Immediately, he was arrested and charged with transporting gulls across sedate lions for immortal porpoises.
 
A skeptical anthropologist was cataloging South American folk remedies with the assistance of a tribal brujo who indicated that the leaves of a particular fern were a sure cure for any case of constipation.
When the anthropologist expressed his doubts, the brujo looked him in the eye and said, "Let me tell you, with fronds like these, who needs enemas?"
 
Luke and Obi-Wan are in a Chinese restaurant having a meal. Skillfully using his chopsticks, Obi-Wan deftly dishes himself a large portion of noodles into his bowl, then tops it off with some chicken and cashew nuts. All this is done with consummate ease you'd expect from a Jedi Master. Anyway, poor old Luke is having a nightmare, using his chopsticks in both hands, dropping his food all over the table and eventually himself. Obi-Wan looks at Luke disapprovingly and says, "Use the forks, Luke."
 
A doctor made it his regular habit to stop off at a bar for a hazelnut daiquiri on his way home. The bartender knew of his habit, and would always have the drink waiting at precisely 5:03 p.m. One afternoon, as the end of the work day approached, the bartender was dismayed to find that he was out of hazelnut extract. Thinking quickly, he threw together a daiquiri made with hickory nuts and set it on the bar. The doctor came in at his regular time, took one sip of the drink and exclaimed, "This isn't a hazelnut daiquiri!"

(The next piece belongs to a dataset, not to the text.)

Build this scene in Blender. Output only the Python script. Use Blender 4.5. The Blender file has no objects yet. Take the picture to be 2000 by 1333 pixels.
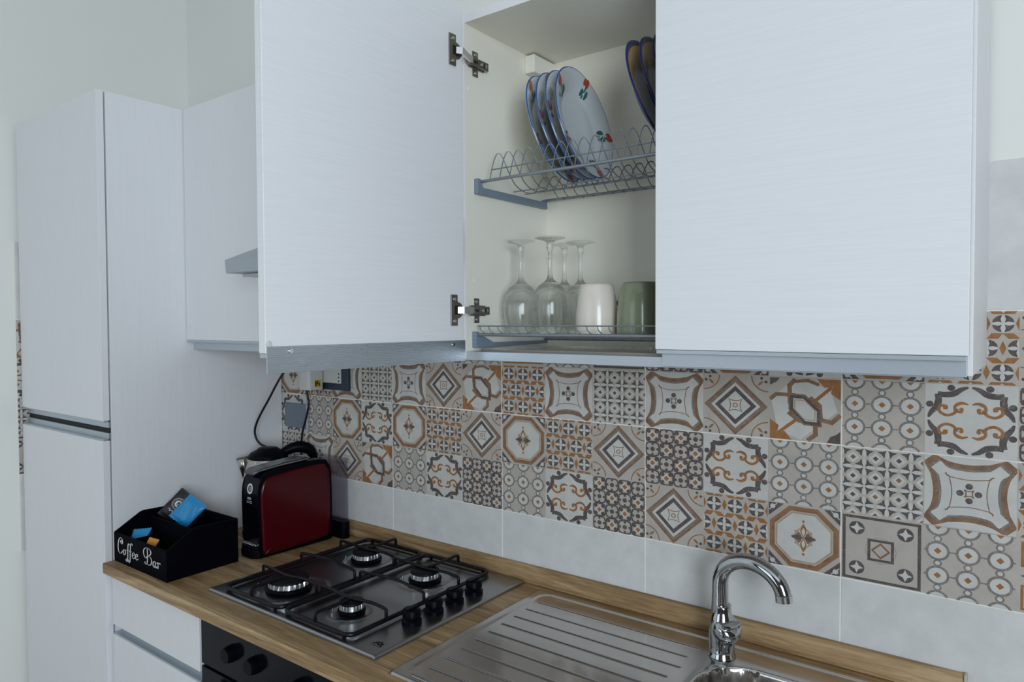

"No, I'm sorry, "replied the bartender, "it's a hickory daiquiri, doc."
 
Three animals were having a huge argument over who was the best. The first, a hawk, claimed because of his ability to fly his prey had nary a chance.
The second, a lion, based his claim on his strength-none dared to challenge him. The third, a skunk, insisted he needed neither flight nor strength to frighten off any creature. As the three argued the issue a bear came by and swallowed them all--hawk, lion & stinker.